DATA SECTION:
# # # # # # #

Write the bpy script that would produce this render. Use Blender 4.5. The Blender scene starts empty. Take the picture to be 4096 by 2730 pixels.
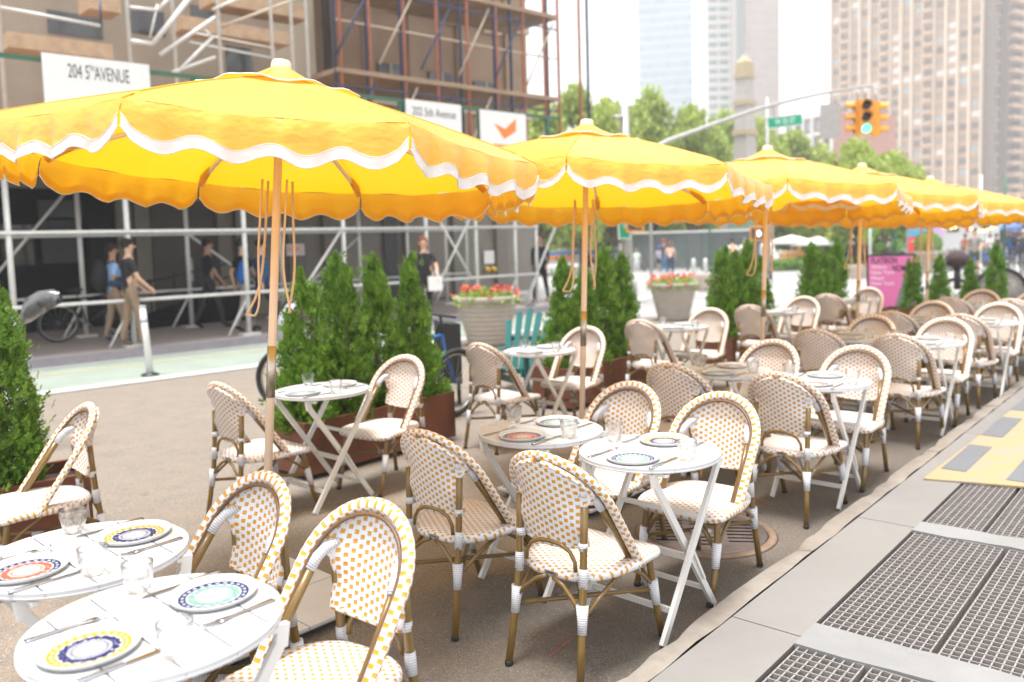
import bpy, math, random
from mathutils import Vector, Matrix
random.seed(7)
PI = math.pi
R = math.radians
sc = bpy.context.scene
col = sc.collection

# ------------------------------------------------------------------ camera
F, PITCH, ROLL, CY, CX, H = 3320.0, R(4.62), R(1.71), 1241.0, 2048.0, 1.63
cam_d = bpy.data.cameras.new('camera'); cam = bpy.data.objects.new('camera', cam_d); col.objects.link(cam)
sc.camera = cam
cam_d.sensor_width = 36; cam_d.lens = F / 4096 * 36
cam_d.shift_y = -(1365 - CY) / 4096
cam_d.clip_start = 0.05; cam_d.clip_end = 3000
r0 = Vector((1, 0, 0)); fw = Vector((0, math.cos(PITCH), -math.sin(PITCH))); dn0 = Vector((0, -math.sin(PITCH), -math.cos(PITCH)))
right = r0 * math.cos(ROLL) + dn0 * math.sin(ROLL); down = -r0 * math.sin(ROLL) + dn0 * math.cos(ROLL)
m3 = Matrix((right, -down, -fw)).transposed()
cam.matrix_world = Matrix.Translation((0, 0, H)) @ m3.to_4x4()
cam_d.dof.use_dof = True; cam_d.dof.focus_distance = 3.2; cam_d.dof.aperture_fstop = 1.75

# ------------------------------------------------------------------ world, sun, exposure
SUN_EL, SUN_AZ = R(83), R(235)
w = bpy.data.worlds.new('World'); sc.world = w; w.use_nodes = True
nt = w.node_tree; nt.nodes.clear()
sky = nt.nodes.new('ShaderNodeTexSky'); sky.sky_type = 'NISHITA'; sky.sun_disc = False
sky.sun_elevation = SUN_EL; sky.sun_rotation = SUN_AZ; sky.dust_density = 1.5; sky.air_density = 1.0; sky.ozone_density = 1.0
hsv = nt.nodes.new('ShaderNodeHueSaturation'); hsv.inputs['Saturation'].default_value = 0.06
bg = nt.nodes.new('ShaderNodeBackground'); bg.inputs['Strength'].default_value = 0.15
wo = nt.nodes.new('ShaderNodeOutputWorld')
nt.links.new(sky.outputs[0], hsv.inputs['Color']); nt.links.new(hsv.outputs[0], bg.inputs[0]); nt.links.new(bg.outputs[0], wo.inputs[0])
sun_d = bpy.data.lights.new('sun', 'SUN'); sun = bpy.data.objects.new('sun', sun_d); col.objects.link(sun)
sun_d.energy = 2.9; sun_d.angle = R(20); sun_d.color = (1, .985, .96)
sdir = Vector((math.sin(SUN_AZ) * math.cos(SUN_EL), math.cos(SUN_AZ) * math.cos(SUN_EL), math.sin(SUN_EL)))
sun.rotation_euler = sdir.to_track_quat('Z', 'Y').to_euler()
sc.view_settings.view_transform = 'Standard'; sc.view_settings.look = 'None'; sc.view_settings.gamma = 1
sc.view_settings.exposure = 1.6
sc.cycles.use_denoising = True
sc.cycles.max_bounces = 8; sc.cycles.transparent_max_bounces = 16; sc.cycles.transmission_bounces = 8
sc.cycles.sample_clamp_indirect = 8

# ------------------------------------------------------------------ pixel helpers (photo pixel + depth or height -> world point)
def ray(x, y):
    a = x - CX; b = y - CY; cr, sr = math.cos(ROLL), math.sin(ROLL)
    u = a * cr - b * sr; v = a * sr + b * cr
    c, s = math.cos(PITCH), math.sin(PITCH)
    return Vector((u / F, c - (v / F) * s, -s - (v / F) * c))
def gp(x, y, z=0.0):
    d = ray(x, y); t = (z - H) / d.z
    return Vector((d.x * t, d.y * t, z))
def at(x, y, Y):
    d = ray(x, y); t = Y / d.y
    return Vector((d.x * t, Y, H + d.z * t))
D = 1.7407
O1 = Vector((.29, 2.77, 0)); E1 = Vector((.656, .7547, 0)); N1 = Vector((.7547, -.656, 0))
def CF(s, p, z=0): return O1 + E1 * s + N1 * p + Vector((0, 0, z))
BC = Vector((-6.03, 13.29, 0)); BD = Vector((.735, .678, 0)); BN = Vector((-.678, .735, 0))
def BF(t, q, z=0): return BC + BD * t + BN * q + Vector((0, 0, z))
AZ1 = math.atan2(.656, .7547)
def yaw(az): return -az      # local +Y turned to azimuth az (clockwise from world +Y)

# ------------------------------------------------------------------ materials
def lin(h):
    h = h.lstrip('#'); o = []
    for i in (0, 2, 4):
        c = int(h[i:i + 2], 16) / 255; o.append(c / 12.92 if c <= .04045 else ((c + .055) / 1.055) ** 2.4)
    return tuple(o)
class NT:
    def __init__(s, name):
        s.m = bpy.data.materials.new(name); s.m.use_nodes = True; s.t = s.m.node_tree; s.b = s.t.nodes['Principled BSDF']; s.o = s.t.nodes['Material Output']
    def n(s, typ, **k):
        x = s.t.nodes.new(typ)
        for a, b in k.items():
            if hasattr(x, a): setattr(x, a, b)
            else: x.inputs[a.replace('_', ' ')].default_value = b
        return x
    def l(s, a, b): s.t.links.new(a, b)
    def val(s, x, sock):
        if isinstance(x, (int, float)): sock.default_value = x
        else: s.l(x, sock)
    def mth(s, op, a, b=None, c=None):
        x = s.t.nodes.new('ShaderNodeMath'); x.operation = op; s.val(a, x.inputs[0])
        if b is not None: s.val(b, x.inputs[1])
        if c is not None: s.val(c, x.inputs[2])
        return x.outputs[0]
    def mix(s, f, a, b):
        x = s.t.nodes.new('ShaderNodeMix'); x.data_type = 'RGBA'; s.val(f, x.inputs[0])
        for v, k in ((a, 6), (b, 7)):
            if isinstance(v, tuple): x.inputs[k].default_value = (*v[:3], 1)
            else: s.l(v, x.inputs[k])
        return x.outputs[2]
    def coords(s, kind='Object', scale=None):
        t = s.t.nodes.new('ShaderNodeTexCoord')
        if scale is None: return t.outputs[kind]
        mp = s.t.nodes.new('ShaderNodeMapping'); mp.inputs['Scale'].default_value = scale if not isinstance(scale, (int, float)) else (scale,) * 3
        s.l(t.outputs[kind], mp.inputs[0]); return mp.outputs[0]
    def noise(s, vec, scale, detail=3, rough=.5):
        x = s.t.nodes.new('ShaderNodeTexNoise'); x.inputs['Scale'].default_value = scale; x.inputs['Detail'].default_value = detail; x.inputs['Roughness'].default_value = rough
        s.l(vec, x.inputs['Vector']); return x.outputs['Fac']
    def ramp(s, f, lo, hi):
        x = s.t.nodes.new('ShaderNodeMapRange'); s.l(f, x.inputs[0]); x.inputs[1].default_value = lo; x.inputs[2].default_value = hi; return x.outputs[0]
    def bump(s, h, strength=.3, dist=.01):
        x = s.t.nodes.new('ShaderNodeBump'); x.inputs['Strength'].default_value = strength; x.inputs['Distance'].default_value = dist
        s.l(h, x.inputs['Height']); s.l(x.outputs[0], s.b.inputs['Normal'])
    def base(s, c):
        if isinstance(c, tuple): s.b.inputs['Base Color'].default_value = (*c[:3], 1)
        else: s.l(c, s.b.inputs['Base Color'])
M = {}
def mat(name, c, rough=.6, metal=0, var=.12, scale=6, bump=0, bscale=60, coat=0, emit=None, estr=1, stretch=None, spec=None):
    if name in M: return M[name]
    q = NT(name)
    v = q.coords('Object', stretch)
    f = q.ramp(q.noise(v, scale, 5, .6), .3, .7)
    q.base(q.mix(f, tuple(x * (1 - var) for x in c), tuple(min(1, x * (1 + var)) for x in c)))
    q.b.inputs['Roughness'].default_value = rough; q.b.inputs['Metallic'].default_value = metal
    if coat: q.b.inputs['Coat Weight'].default_value = coat
    if spec is not None: q.b.inputs['Specular IOR Level'].default_value = spec
    if bump: q.bump(q.noise(v, bscale, 4), bump, .01)
    if emit: q.b.inputs['Emission Color'].default_value = (*emit, 1); q.b.inputs['Emission Strength'].default_value = estr
    M[name] = q.m; return q.m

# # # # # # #

PROBLEM DETAILS: Transcribe exactly, with no pictures, the lines running from the first line of the material through the line holding "cam_d.dof.use_dof = True;".

PROBLEM SOLUTION:
Write the bpy script that would produce this render. Use Blender 4.5. The Blender scene starts empty. Take the picture to be 4096 by 2730 pixels.
import bpy, math, random
from mathutils import Vector, Matrix
random.seed(7)
PI = math.pi
R = math.radians
sc = bpy.context.scene
col = sc.collection

# ------------------------------------------------------------------ camera
F, PITCH, ROLL, CY, CX, H = 3320.0, R(4.62), R(1.71), 1241.0, 2048.0, 1.63
cam_d = bpy.data.cameras.new('camera'); cam = bpy.data.objects.new('camera', cam_d); col.objects.link(cam)
sc.camera = cam
cam_d.sensor_width = 36; cam_d.lens = F / 4096 * 36
cam_d.shift_y = -(1365 - CY) / 4096
cam_d.clip_start = 0.05; cam_d.clip_end = 3000
r0 = Vector((1, 0, 0)); fw = Vector((0, math.cos(PITCH), -math.sin(PITCH))); dn0 = Vector((0, -math.sin(PITCH), -math.cos(PITCH)))
right = r0 * math.cos(ROLL) + dn0 * math.sin(ROLL); down = -r0 * math.sin(ROLL) + dn0 * math.cos(ROLL)
m3 = Matrix((right, -down, -fw)).transposed()
cam.matrix_world = Matrix.Translation((0, 0, H)) @ m3.to_4x4()
cam_d.dof.use_dof = True; cam_d.dof.focus_distance = 3.2; cam_d.dof.aperture_fstop = 1.75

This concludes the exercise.